Take the lines of the data below from the very first through the line containing "board', 'crumbs', smooth=False, kind='stuff')" and output them exactly, pictures excluded.

** start Information supplied **

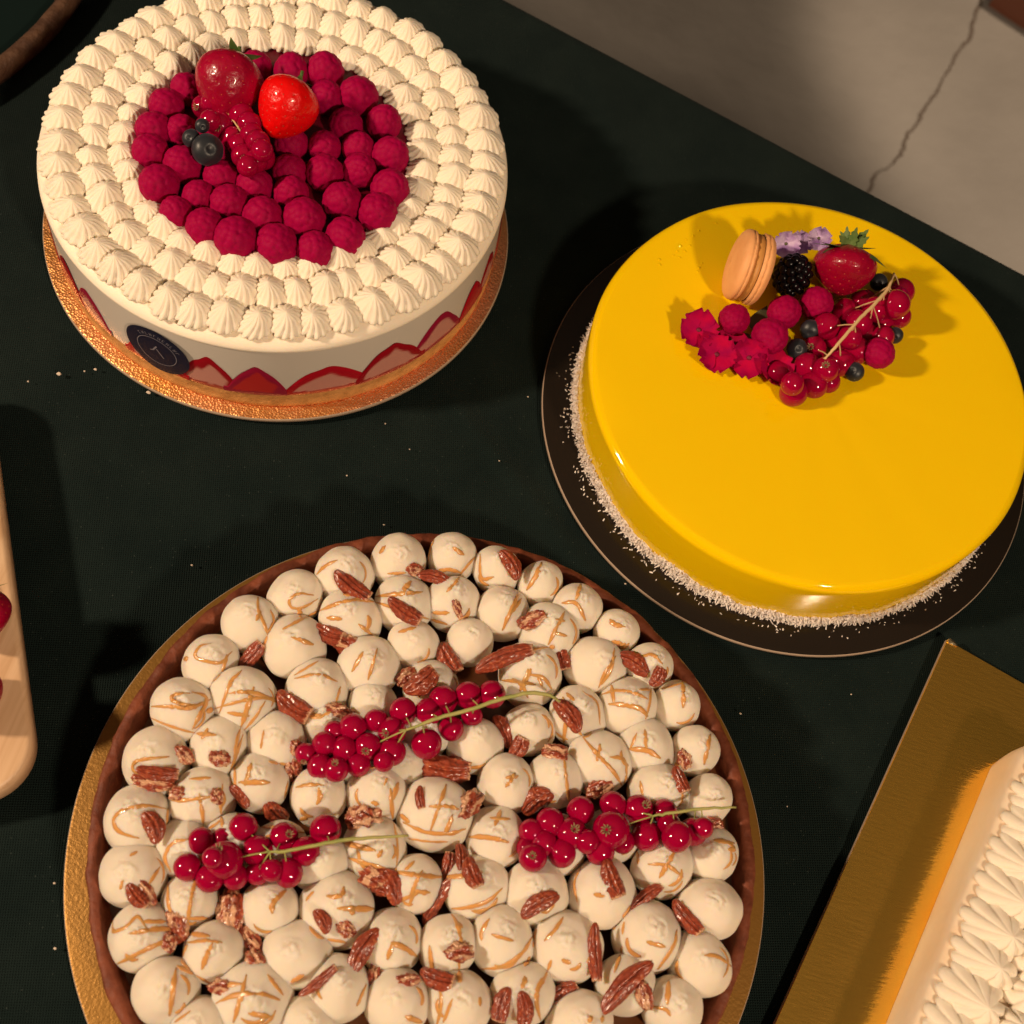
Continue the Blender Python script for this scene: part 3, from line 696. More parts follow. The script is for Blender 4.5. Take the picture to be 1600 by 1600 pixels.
fl2 = solo('coconut_crumbs', *join(shreds(150, g2)), M['coconut'], (YC[0], YC[1], .0032), 'loose coconut crumbs scattered on the black board', 'crumbs', smooth=False, kind='stuff')

z5 = lambda X, Y: (1030+X/3.5556, 330+Y/3.5556)
plY = []
# macaron standing on edge
Am = at(1146, 416, YT+.0195); Bm = at(1192, 424, YT+.0190)
ax = Bm-Am; ax[2] -= .0035; ax /= np.linalg.norm(ax); _v = (CAM-Am)/np.linalg.norm(CAM-Am); ax = ax-_v*(ax @ _v)*.40; ax /= np.linalg.norm(ax); Fm = frame(ax, (0, 0, 1)); cm = (Am+Bm)/2; MRr = .0205
cm[2] = YT+MRr+.0002
mac = thing('macaron', (cm[0], cm[1], YT), 'pale orange macaron standing on edge on the yellow cake', 'macaron')
def shell(sgn):
    prf = [(.93, .10), (.98, .14), (1.0, .20), (.99, .26), (.965, .28), (1.0, .32), (1.0, .40), (.97, .50), (.90, .60), (.78, .68), (.6, .745), (.4, .78), (.2, .795), (.01, .80)]
    n = 90; V, F = [], []
    for i in range(n):
        a = 2*math.pi*i/n; c, s = math.cos(a), math.sin(a)
        for j, (r, z) in enumerate(prf):
            rr = r
            if 0 < j < 5: rr += .035*noise.noise(Vector((c*9, s*9, j*1.1+sgn*5)))+.02*noise.noise(Vector((c*22, s*22, j*2)))
            rr *= MRr*(1+.012*noise.noise(Vector((c*1.5, s*1.5, sgn)))); zz = (z*.62+.045)*MRr*sgn
            V.append(cm+Fm @ np.array([rr*c, rr*s, zz]))
    k = len(prf)
    for i in range(n):
        for j in range(k-1):
            q = (i*k+j, ((i+1) % n)*k+j, ((i+1) % n)*k+j+1, i*k+j+1); F.append(q if sgn > 0 else q[::-1])
    F.append(tuple(i*k for i in range(n))); F.append(tuple(i*k+k-1 for i in range(n)))
    return V, F
part('shell', *shell(1), M['macaron'], mac); part('shell', *shell(-1), M['macaron'], mac)
V, F = [], []
for i in range(60):
    a = 2*math.pi*i/60
    for (r, z) in ((.88, -.095), (.935, -.06), (.945, 0), (.935, .06), (.88, .095)):
        V.append(cm+Fm @ np.array([r*MRr*math.cos(a), r*MRr*math.sin(a), z*MRr*1.25]))
for i in range(60):
    for j in range(4): F.append((i*5+j, ((i+1) % 60)*5+j, ((i+1) % 60)*5+j+1, i*5+j+1))
part('filling', V, F, M['macfill'], mac)
plY.append((cm, .017))
# blackberry
bc = at(1238, 430, YT+.0155); P = []; sv4, sf4 = ico(3)
nd = 58; ga = math.pi*(3-5**.5)
for i in range(nd):
    z = 1-2*(i+.5)/nd; r = math.sqrt(1-z*z); a = ga*i; d = np.array([r*math.cos(a), r*math.sin(a), z]); p = bc+d*np.array([.0088, .0088, .0118]); P.append((p+sv4*.0029, sf4))
solo('blackberry', *join(P), M['black'], tuple(bc-np.array([0, 0, .0145])), 'shiny blackberry between the macaron and the strawberry', 'blackberry'); plY.append((bc, .011))
# strawberry
make_strawberry(at(1324, 388, YT+.030), at(1312, 462, YT+.012), .0365, M['straw'], 'wide glossy strawberry with green leaves at the back of the yellow cake garnish', 9, 1.0, 12, .0215)
plY.append((at(1318, 425, YT+.018), .0155))
sb = [o for o in COL.objects if o.name.startswith('strawberry') and o.get('label', '').startswith('wide glossy')][0]; P = []
for q, (a, L_) in enumerate(((100, .013), (72, .014), (48, .0155), (28, .013), (125, .012), (150, .014), (85, .010), (60, .011))):
    ar = R_(a); dv_ = Rt*math.cos(ar)+Up*math.sin(ar)*.8+np.array([0, 0, .35+.2*(q % 2)]); Fq = frame(dv_, (CAM-at(1324, 388, YT))+rng.normal(0, .2, 3)); v, f = leaf(L_, L_*.20, L_*.22*(1 if q % 2 else -1), 10, .22)
    b0 = at(1328+1.5*(q-3), 390, YT+.031); P.append(([b0+Fq @ np.array([z, y, x]) for x, y, z in v], f))
part('leaf_tuft', *join(P), M['leaf'], sb)
# lilac flowers
def flower(name, c, axis, r, m, label, cat, group, petals=5, notch=.25, mc=None, cup=.25, leaves=0):
    Fr = frame(axis, rng.normal(0, 1, 3)); t = thing(name, tuple(np.array(c)-np.array([0, 0, .001])), label, cat, group)
    for q in range(petals):
        a0 = 2*math.pi*q/petals+random.uniform(-.1, .1); n, k = 9, 9; V, F = [], []; tl = random.uniform(-.15, .25)
        for i in range(n+1):
            tt = i/n; rr = .10+.90*tt; hw = .10+.54*math.sin(math.pi*min(.93, tt**.8*.93))
            for j in range(k+1):
                s = -1+2*j/k; edge = 1-notch*(tt**3)*math.exp(-(s/.4)**2)-.10*tt**2*s*s*s*s
                x = rr*edge; y = s*hw; z = (cup+tl)*tt*tt+.10*s*s*tt+.06*noise.noise(Vector((x*3+q, y*3, r*99)))+.03*math.sin(s*9+q)*tt*tt
                ca, sa_ = math.cos(a0), math.sin(a0); V.append(np.array(c)+Fr @ (np.array([x*ca-y*sa_, x*sa_+y*ca, z+.01*q])*r))
        for i in range(n):
            for j in range(k): F.append((i*(k+1)+j, (i+1)*(k+1)+j, (i+1)*(k+1)+j+1, i*(k+1)+j+1))
        part('petal', V, F, m, t)
    v, f = ico(2); part('flower_centre', np.array(c)+(v*np.array([1, 1, .6])) @ Fr.T*r*.13, f, mc or M['darkleaf'], t)
    return t
up_cam = lambda P: (CAM-P)/np.linalg.norm(CAM-P)
for (x, y, h, r, lab) in ((1228, 381, .019, .0085, 'left lilac flower with white streaks behind the blackberry'), (1250, 378, .016, .0075, 'middle lilac flower, half hidden behind the blackberry'), (1279, 372, .022, .0075, 'right lilac flower, upright between the blackberry and the strawberry leaves')):
    P = at(x, y, YT+h); flower('lilac_flower', P, up_cam(P)*.6+np.array([.1, -.6, .5]), r, M['petalpurple'], lab, 'flower', 'lilac flowers on the yellow cake', 5, .2, cup=.5)
# raspberries
for (x, y, rp, h, lab) in ((1147, 499, 25, .0115, 'raspberry in front of the macaron, leftmost on the yellow cake'), (1225, 488, 27, .0125, 'raspberry right below the blackberry'), (1276, 474, 27, .0125, 'raspberry below the strawberry on the yellow cake'),
                           (1203, 526, 29, .013, 'large raspberry in the middle front of the garnish, above the red flowers'), (1374, 552, 25, .012, 'raspberry at the right front, under the redcurrant bunch'), (1400, 470, 24, .012, 'raspberry at the far right of the garnish beside the top of the currant stem')):
    P = at(x, y, YT+h); raspberry(P, rp*.715/FPX, lab, (rng.normal(0, .3), -.7, .6), 'raspberries on the yellow cake'); plY.append((P, rp*.715/FPX*.9))
for (x, y, rp, h, lab) in ((1373, 441, 15, .009, 'blueberry beside the right edge of the strawberry'), (1266, 515, 17, .010, 'blueberry between two raspberries and the currant bunch'), (1245, 545, 17, .009, 'blueberry just above the front redcurrants'), (1398, 524, 14, .010, 'blueberry peeking out on the right side of the currant bunch'), (1335, 581, 16, .0075, 'blueberry alone at the right front of the garnish')):
    P = at(x, y, YT+h); blueberry(P, rp*.715/FPX, lab, up_cam(P)+rng.normal(0, .4, 3), 'blueberries on the yellow cake'); plY.append((P, rp*.715/FPX))
curY = [(*z5(X, Y), r/3.5556) for X, Y, r in ((745, 1010, 72), (740, 960, 60), (860, 965, 70), (940, 945, 60), (820, 865, 72), (925, 880, 65), (1010, 845, 68), (660, 900, 62), (860, 760, 62), (1100, 775, 70), (990, 705, 70), (930, 640, 68), (1150, 690, 66), (1230, 620, 70), (1030, 560, 72), (1130, 510, 72), (1110, 620, 66), (1200, 545, 64), (1330, 585, 62), (1310, 520, 75), (1345, 445, 68), (1060, 700, 60), (1240, 700, 60))]
bunch(curY, [z5(925, 815), z5(1000, 730), z5(1100, 612), z5(1200, 512), z5(1270, 430), z5(1305, 345)], YT, 'redcurrant bunch with a bare pale stem on top of the yellow cake', 'redcurrant bunches', [YT+.020, YT+.0245, YT+.0265, YT+.027, YT+.026, YT+.0235], M['stemdry'], plY, {3, 5, 8}, stemr=.0009, k=.66)
# red flowers
for (X, Y, h, r, lab) in ((220, 660, .008, .0118, 'crimson flower at the far left of the yellow cake garnish'), (320, 795, .006, .0118, 'crimson flower in front, below the leftmost raspberry'), (500, 815, .0075, .0120, 'crimson flower in the middle, below the large raspberry'), (640, 880, .006, .0115, 'crimson flower nearest the front redcurrants'), (400, 740, .004, .0105, 'crimson flower lying low between two others beside the dark leaves')):
    P = at(*z5(X, Y), YT+h); flower('crimson_flower', P, up_cam(P)+np.array([rng.normal(0, .2), rng.normal(0, .2), .3]), r, M['petalred'], lab, 'flower', 'crimson flowers on the yellow cake', 5, .20, mc=mat('crimson_flower_centre', (.14, .001, .02), .6), cup=.22)
for (X, Y, a, lab) in ((430, 712, .3, 'dark green leaf tucked under the raspberries'), (560, 610, 1.4, 'small dark leaf standing between the macaron and raspberry')):
    P = at(*z5(X, Y), YT+.005); v, f = leaf(.018, .006, .004, 8); ca, sa_ = math.cos(a), math.sin(a)
    solo('leaf', [P+np.array([(x-.009)*ca-y*sa_, (x-.009)*sa_+y*ca, z]) for x, y, z in v], f, M['darkleaf'], tuple(P), lab, 'leaf')

# ---------------------------------------------------------------- pecan tart
TC = np.array([.0089, .2146, 0])*CH; TR = .2359*CH; TH = .0395
disc_board('brown_gold_cake_board', None, TC, .2595*CH, 0, .0034, M['goldboard'], M['boardedge'], 'large round brown gold board under the pecan tart')
tart = thing('pecan_tart', (TC[0], TC[1], .0034), 'large chocolate crust tart covered with piped vanilla cream balls and caramel', 'tart')
def cj(a, j):
    q = (math.cos(a), math.sin(a)); e = .0011*noise.noise(Vector((q[0]*14, q[1]*14, j*.4)))+.0005*noise.noise(Vector((q[0]*45, q[1]*45, j)))
    return (e, .0011*noise.noise(Vector((q[0]*12, q[1]*12, 4)))+.0006*noise.noise(Vector((q[0]*50, q[1]*50, 4)))) if 2 < j < 9 else (e*.5, 0)
V, F = revolve([(.001, .0036), (TR-.007, .0036), (TR-.006, .006), (TR-.004, .018), (TR-.0012, .034), (TR, TH-.001), (TR-.0008, TH), (TR-.0042, TH+.0002), (TR-.0056, TH-.0006), (TR-.0068, .034), (TR-.0085, .029)], 420, TC, jit=cj)
part('crust', V, F, M['crust'], tart)
V, F = revolve([(.001, .0285), (.08, .0285), (TR-.0066, .0290)], 160, TC); part('caramel_filling', V, F, M['filling'], tart)
balls = [(255, 1550, 54), (220, 1465, 52), (205, 1368, 52), (212, 1280, 53), (240, 1189, 51), (282, 1109, 50), (327, 1035, 44), (391, 972, 44), (460, 931, 42), (536, 898, 45), (622, 875, 44), (707, 867, 39), (777, 888, 37), (845, 910, 36), (902, 949, 38), (965, 985, 34), (1017, 1042, 38), (1060, 1100, 37), (1087, 1172, 39), (1109, 1247, 39), (1113, 1335, 43), (1112, 1420, 49), (1095, 1507, 50), (1052, 1577, 48),
 (547, 968, 44), (630, 945, 42), (707, 943, 39), (785, 960, 41), (858, 990, 44), (929, 1041, 43), (980, 1104, 44), (1008, 1171, 42), (1027, 1238, 44), (1035, 1355, 44), (1012, 1465, 49), (978, 1540, 44), (460, 1010, 46), (382, 1095, 48), (342, 1168, 44), (432, 1160, 43), (645, 1010, 38), (735, 1003, 35), (575, 1043, 44), (498, 1080, 44), (675, 1075, 40), (582, 1102, 35), (828, 1054, 46), (826, 1140, 38), (902, 1120, 42), (935, 1191, 46), (865, 1218, 40), (742, 1165, 40), (790, 1225, 42), (512, 1135, 36),
 (407, 1222, 44), (317, 1250, 48), (290, 1325, 43), (297, 1408, 42), (422, 1420, 42), (335, 1490, 46), (395, 1560, 54), (312, 1600, 40), (463, 1491, 50), (497, 1245, 41), (588, 1240, 43), (680, 1272, 54), (775, 1308, 45), (585, 1328, 46), (502, 1348, 42), (527, 1422, 52), (648, 1382, 40), (745, 1386, 46), (613, 1472, 46), (700, 1478, 44), (783, 1470, 48), (530, 1545, 48), (620, 1565, 49), (718, 1567, 48), (837, 1396, 48), (938, 1395, 50), (883, 1480, 50), (817, 1552, 46), (905, 1595, 46), (873, 1320, 42), (957, 1305, 40), (480, 1600, 40),
 (660, 1145, 38), (580, 1165, 38), (365, 1315, 42), (435, 1330, 42), (560, 1195, 34), (630, 1195, 36)]
BM = [ball_mesh(s) for s in range(9)]; BMESH = [mesh('cream_ball', *b, M['vanilla']) for b in BM]
BW = []
for i, (x, y, rp) in enumerate(balls):
    P = at(x, y, .0420); r = rp*depth(P)/FPX*(1.04 if i < 24 else 1.12)
    if i < 24: q_ = TC-P; q_[2] = 0; P = P+q_/np.linalg.norm(q_)*.0012
    BW.append((P, r))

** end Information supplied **

Solution to the problem –
Continue the Blender Python script for this scene: part 3, from line 696. More parts follow. The script is for Blender 4.5. Take the picture to be 1600 by 1600 pixels.
fl2 = solo('coconut_crumbs', *join(shreds(150, g2)), M['coconut'], (YC[0], YC[1], .0032), 'loose coconut crumbs scattered on the black board', 'crumbs', smooth=False, kind='stuff')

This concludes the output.